The decision is underpinned by technical criteria, not by diplomatic gestures. Gibraltar signed a bilateral agreement on tax cooperation with Spain in 2019, which came into force in March 2021, and its implementation has been deemed satisfactory.

The Spanish Ministry of Finance stresses that Gibraltar is part of the Global Forum on Transparency and Exchange of Information for Tax Purposes and that it no longer operates a low- or zero-tax regime under OECD standards. The territory also takes part in the Inclusive Framework on BEPS and has ratified Pillar Two, the OECD agreement that sets a 15% global minimum tax for multinationals.
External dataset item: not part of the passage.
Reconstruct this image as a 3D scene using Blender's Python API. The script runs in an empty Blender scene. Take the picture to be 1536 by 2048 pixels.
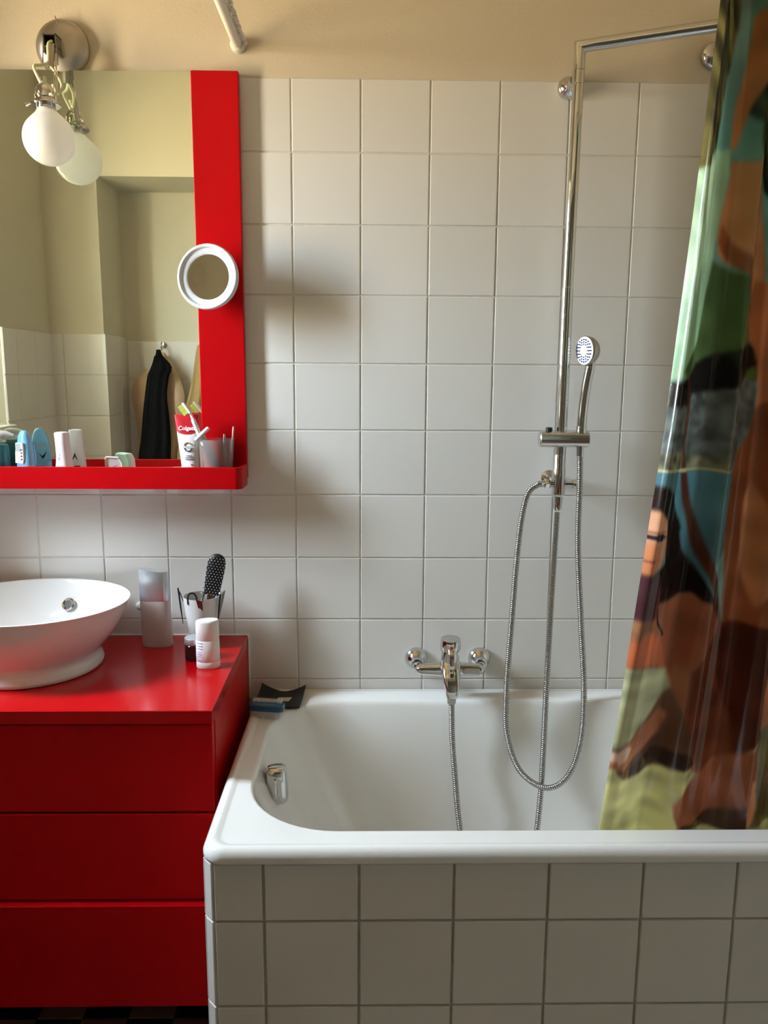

Gibraltar’s removal from the list is not a diplomatic courtesy: it is the technical recognition that it complies with international tax rules, something that could not be verified for 35 years. Gibraltar’s Chief Minister, Fabian Picardo, welcomed the move with relief, calling it ‘a historic injustice of more than 30 years’ and saying it was something that ‘should have happened a long time ago’.

The measure also has an immediate European dimension. The agreement put forward by the European Commission to the Council in February 2026 sets out, among other things, commitments on fair taxation and anti-tax-evasion standards aligned with OECD criteria, something critics had been demanding for years. Gibraltar’s removal from Spain’s list comes just as the regulatory framework between the Rock, the EU and the United Kingdom starts to take final shape after Brexit.

Even so, the decision has not escaped criticism. Organisations such as the Tax Justice Network rank Gibraltar 37th in their ranking of corporate tax havens and estimate that the territory causes annual revenue losses of US$7.354 billion for other countries. Experts in international taxation point out that official lists only measure the formal exchange of information, not actual tax practices.

At the other end of this update, Russia joins, for the first time, Spain’s list of non-cooperative jurisdictions. The European Union had already placed it on its own blacklist in February 2023, due to Moscow’s lack of cooperation on tax matters with the bloc. Spain is now following the same approach, having identified a tax regime that is considered harmful under international standards.

In practice, the direct economic impact of this move is limited. Sanctions imposed over Russia's invasion of Ukraine have already severely restricted economic flows between Spain and Russia, so inclusion on the list simply adds another layer of scrutiny to trade relations that are already very constrained.

The move increases pressure on Russian capital in Spain and makes transactions with Russian entities more difficult, including those carried out by Spanish companies that still maintain limited commercial ties with Moscow.